Erhard Schön (1491-1542) was the most prolific woodcut designer in Nuremberg after the death of Albrecht Dürer in 1528. He worked for a mass market, producing religious images and popular social satires. He is best known for his unsigned woodcuts that bitterly attacked perceived church abuses, published after Nuremberg accepted the Reformation in 1525.
The anamorphic, or distorted, view in this large, dated print will be impossible to interpret on a computer screen. Jonah is shown stepping out from an imaginative whale but the landscape is not distorted. In the foreground, the stretched inscription reads, WAS SICHST DV? ('What do you see?'), with the date and a small printer's name. To 'see' the subject correctly, a viewpoint from the lower right-hand corner is required. A squatting and defecating peasant then appears. The vulgarity is disguised by the distortion, but the goat on the far left about to charge the naked buttocks gives a clue to the woodcut's underlying peculiarity.

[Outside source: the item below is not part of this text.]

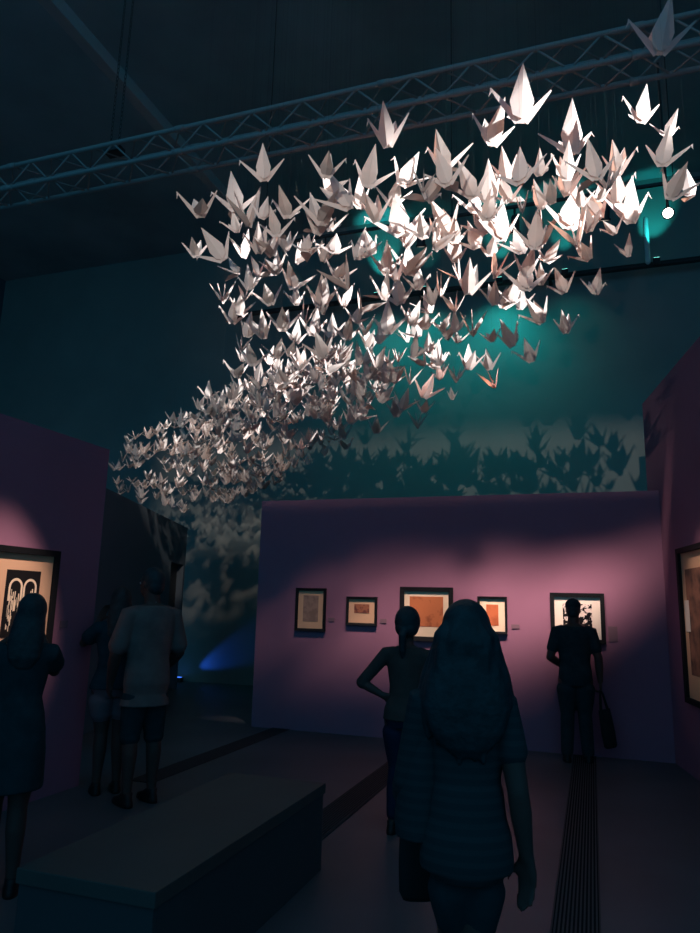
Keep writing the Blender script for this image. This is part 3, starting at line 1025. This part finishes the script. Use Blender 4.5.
def person(name_label, loc, yaw, H, female, armL, armR, legs, head=(0, 0, 0), skin='skin_dark', hair=None, shoulder=None, slim=1.0):
    """armX: elbow, wrist, finger direction, palm normal, curl (all in metres, x to the right, y forward)
       legs: ((knee, ankle) left, (knee, ankle) right)"""
    root = empty('person', loc, yaw)
    tag(root, name_label, 'person', 'visitors in the gallery')
    S_ = [(z, a * slim, b * slim, y) for z, a, b, y in sec(H, female)]
    sw = shoulder * H if shoulder else (.098 if female else .118) * H
    hw = .052 * H * slim ** 3
    sh = {-1: Vector((-sw, -.004 * H, .793 * H)), 1: Vector((sw, -.004 * H, .793 * H))}
    hp = {-1: Vector((-hw, 0, .49 * H)), 1: Vector((hw, 0, .49 * H))}
    arms = {-1: armL, 1: armR}
    hc = Vector((head[0], head[1] + .012 * H, .928 * H))
    HR = Euler((head[2] if len(head) > 3 else 0, 0, head[2])).to_matrix()
    r_up = (.026 if female else .031) * H
    body = MB()
    body.loft([(0, y, z, a, b) for z, a, b, y in S_], 24)
    body.tube([(0, -.005 * H, .80 * H), (0, .0, .85 * H), hc + Vector((0, -.012 * H, -.02 * H))], [.042 * H, .031 * H if female else .036 * H, .034 * H], 14)
    hx, hy, hz = (.043 * H, .054 * H, .064 * H)
    body.ell(hc + HR @ Vector((0, -.004 * H, .010 * H)), (hx, hy, .058 * H), HR, 20, 14)
    body.ell(hc + HR @ Vector((0, .016 * H, -.020 * H)), (.033 * H, .036 * H, .045 * H), HR, 16, 12)          # jaw
    body.tube([hc + HR @ Vector((0, .050 * H, .012 * H)), hc + HR @ Vector((0, .060 * H, -.010 * H)), hc + HR @ Vector((0, .050 * H, -.014 * H))], [.006 * H, .0085 * H, .006 * H], 8)
    for s in (-1, 1):
        body.ell(hc + HR @ Vector((s * .043 * H, -.002 * H, -.002 * H)), (.006 * H, .012 * H, .019 * H), HR, 10, 8)   # ears
        body.ell(hc + HR @ Vector((s * .017 * H, .046 * H, .014 * H)), (.012 * H, .006 * H, .005 * H), HR, 10, 6)    # brow
    body.ell(hc + HR @ Vector((0, .049 * H, -.030 * H)), (.013 * H, .006 * H, .006 * H), HR, 10, 6)
    jt = {}
    for s in (-1, 1):
        el, wr, fd, pn, curl = arms[s]
        el, wr = Vector(el), Vector(wr)
        jt[s] = (sh[s], el, wr)
        body.tube([sh[s] - Vector((s * .03 * H, 0, 0)), sh[s], (sh[s] + el) / 2, el], [r_up * 1.2, r_up * 1.15, r_up, r_up * .85], 14)
        body.tube([el, el * .65 + wr * .35, wr], [r_up * .85, r_up * .86, r_up * .55], 14)
        hand(body, wr, fd, pn, 1 if pn is not None and Vector(fd).cross(Vector(pn)).y >= 0 else -1, .105 * H, curl)
    lj = {}
    for s, (kn, an) in zip((-1, 1), legs):
        kn, an = Vector(kn), Vector(an)
        lj[s] = (hp[s], kn, an)
        body.tube([hp[s], hp[s] * .5 + kn * .5, kn], [.056 * H * slim, .046 * H * slim, .033 * H], 16)
        body.tube([kn, kn * .68 + an * .32 - Vector((0, .006 * H, 0)), an * .75 + kn * .25, an], [.033 * H, .033 * H, .024 * H, .020 * H], 16)
        f = an.copy(); f.z = an.z - .030 * H
        body.tube([f + Vector((0, -.02 * H, 0)), f + Vector((0, .05 * H, -.004 * H)), f + Vector((0, .10 * H, -.007 * H))], [.021 * H, .020 * H, .012 * H], 12)
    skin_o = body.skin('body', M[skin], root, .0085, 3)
    for s in (-1, 1):
        MB().ell(hc + HR @ Vector((s * .017 * H, .0465 * H, .004 * H)), (.0075 * H, .006 * H, .0048 * H), HR, 10, 6).obj('eye', M['eye'], root, True)
    MB().ell(hc + HR @ Vector((0, .0535 * H, -.030 * H)), (.013 * H, .004 * H, .0045 * H), HR, 10, 6).obj('lips', M['lip'], root, True)
    for s in (-1, 1):                            # shoes
        an = lj[s][2]
        z0 = an.z - .045 * H
        MB().loft([(an.x, an.y + .035 * H, z0, .027 * H, .080 * H), (an.x, an.y + .035 * H, z0 + .010 * H, .027 * H, .080 * H),
                   (an.x, an.y + .030 * H, z0 + .022 * H, .025 * H, .072 * H), (an.x, an.y + .012 * H, z0 + .036 * H, .022 * H, .045 * H),
                   (an.x, an.y - .006 * H, z0 + .055 * H, .021 * H, .027 * H)], 18, 2.4).obj('shoe', M['shoe'], root, True)
    return root, dict(slim=slim, H=H, S=S_, jt=jt, lj=lj, hc=hc, HR=HR, r_up=r_up, sh=sh, hp=hp)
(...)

A fad for anamorphic views spread in the 1530s. In about 1531 Schön produced four anamorphic woodcut portraits of European rulers. Holbein's famous painting of The Ambassadors (1533, National Gallery, London), shows a bizarre, elongated shape in the lower foreground of the canvas, only discernible as a skull if the viewer looks at the painting from the lower left corner. William Scrots' painting of Edward VI (1546, National Portrait Gallery, London) is another example of this genre.